When I say lack, what I mean is, there is no resolution. Nada. Nothing. It is not explained in any way whatsoever. There are supernatural hints (which add to the suspense), but there is no conclusion. At the end of the book I put it down with a feeling of being cheated. It is not too much to expect that a half of the actual plot was just left hanging. Are we to believe that the successful cop at the end of the story was content because he had solved a recent murder, and that absolved him in some way from the event in which he had been somehow (we don’t know because he doesn’t remember) involved?

So, in summary, would I recommend this book? As I said, yes. I enjoyed it all the way through to the end. When I reached the end, I immediately started turning the pages to see if I had missed something. Was there a glaring, but brief, explanation which I had glossed over and whose significance I had missed? Was there a chapter I had inadvertently forgotten? Had my children moved my bookmark just to confuse me? 
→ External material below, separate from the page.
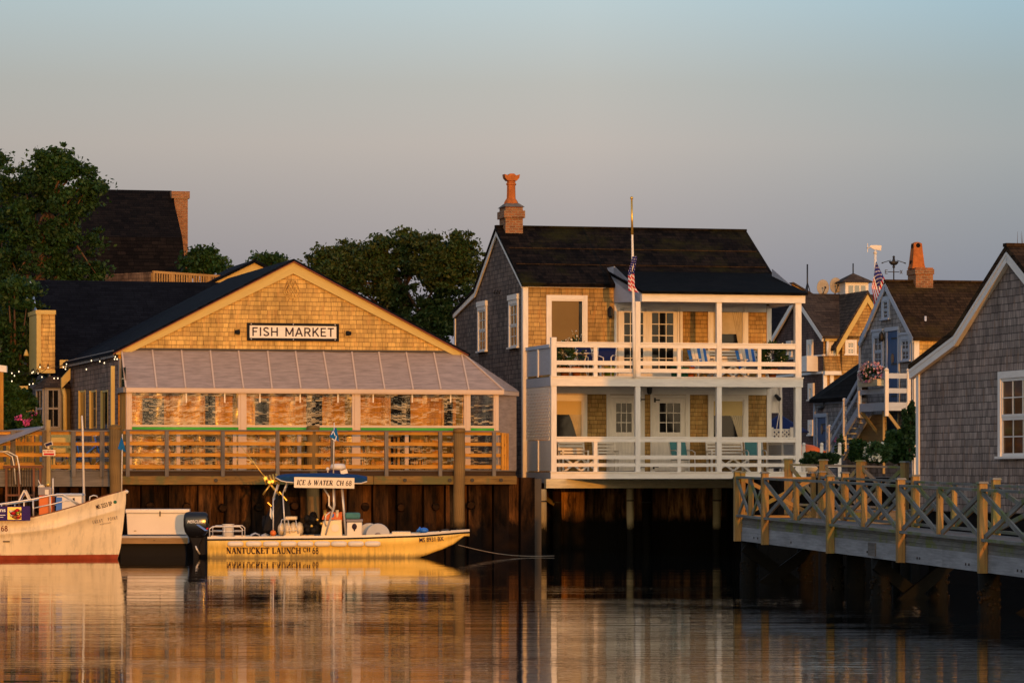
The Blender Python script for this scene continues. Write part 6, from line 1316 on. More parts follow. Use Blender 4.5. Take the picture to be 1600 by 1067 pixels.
# outboard
mb = MB(); ox = X(303)
prof = [(.0, Z(829.5)), (.3, Z(829)), (.36, Z(820)), (.36, Z(806)), (.32, Z(801)), (.02, Z(800))]
def rrect(w, dp, z, r=.08, cx=0): 
    P = []
    for cx_, cy_, a in ((w - r, dp - r, 0), (-w + r, dp - r, 90), (-w + r, -dp + r, 180), (w - r, -dp + r, 270)):
        for k in range(4): P.append((cx + cx_ + r * math.cos(R(a + 30 * k)), cy_ + r * math.sin(R(a + 30 * k)), z))
    return P
def loft(mb, rings, m=0, smooth=False):
    n = len(rings[0]); V = [p for r_ in rings for p in r_]; fs = [[i * n + k, i * n + (k + 1) % n, (i + 1) * n + (k + 1) % n, (i + 1) * n + k] for i in range(len(rings) - 1) for k in range(n)]
    fs += [list(range(n))[::-1], [(len(rings) - 1) * n + k for k in range(n)]]; return mb.add(V, fs, m, None, smooth)
ob = thing('outboard_motor', 'tall black outboard motor with white lettering on the launch stern', 'outboard motor', la.matrix_world @ Vector((0, 0, 0)))
ob.location = (lp.x + (ox) * math.cos(R(2)) - .1 * 0, lp.y + 1.0 - .25, 0); ob.rotation_euler = (0, 0, R(2))
mb = MB(); loft(mb, [rrect(.2, .2, Z(840), .06), rrect(.31, .24, Z(831)), rrect(.345, .27, Z(822)), rrect(.345, .27, Z(811)), rrect(.325, .25, Z(804)), rrect(.28, .2, Z(800.5)), rrect(.2, .14, Z(799.5), .06)], 0, True); cw = mb.build('cowl', M['black_gloss'], ob)
mb = MB(); loft(mb, [rrect(.07, .12, -.5, .04), rrect(.09, .16, Z(860), .04), rrect(.12, .18, Z(850), .04), rrect(.2, .19, Z(840.5), .05)]); mb.hexa([(.1, -.12, Z(868)), (.3, -.12, Z(866)), (.3, .12, Z(866)), (.1, .12, Z(868)), (.1, -.12, Z(842)), (.26, -.12, Z(838)), (.26, .12, Z(838)), (.1, .12, Z(842))]); mb.build('leg', M['black'], ob)
mb = MB(); mb.tube([(-.05, -.1, Z(848)), (.02, -.2, Z(858)), (.1, -.14, Z(866))], .025, 6); mb.build('hydraulic_ram', M['steel'], ob)
me, tw = sans('MERCURY', .085, M['letter_white'], bold=.008, shear=.25);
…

No. From looking at reviews on Amazon, not only was I correct to think that the book didn’t deal with the disappearances, but I understand that the future stories in the series don’t mention the event either! I had wondered whether this was a hook to hang the series on, but clearly not. It was only ever a simple device to give an additional angle to the characterisation of a policeman.

And that, to me as a reader as well as a writer is a cop out (yes, pun intended). I would not have expected the book (good as it is) to have passed a serious editor with what is, to me, a very fatal flaw.

I do hate to give negative reviews. Generally I will not. I have mentioned this many times. Authors work very hard to produce their works, which then earn them peanuts – about 12 pennies per sale on paperbacks, for example. A book which I don’t like may well appeal to millions of others, and there is nothing to say that my opinion is any more valid than the views of others. However, Tana is a glowing success, her career is assured, and my complaint will not affect her future income. So, I have to say that I think that the book, while a good read, doesn’t give the basic sense of closure that the reader should experience on putting a book down. 

So yes, get a copy and read it … but be aware of that hole in the conclusion.

Comments
2 Responses to “REVIEW: IN THE WOODS by Tana French, published by Hodder”
  1. Jack Eason says:

    Reblogged this on Have We Had Help? and commented:
    An interesting review…

    Like

  2. Rishika says:

    Just finished the book, and I completely agree!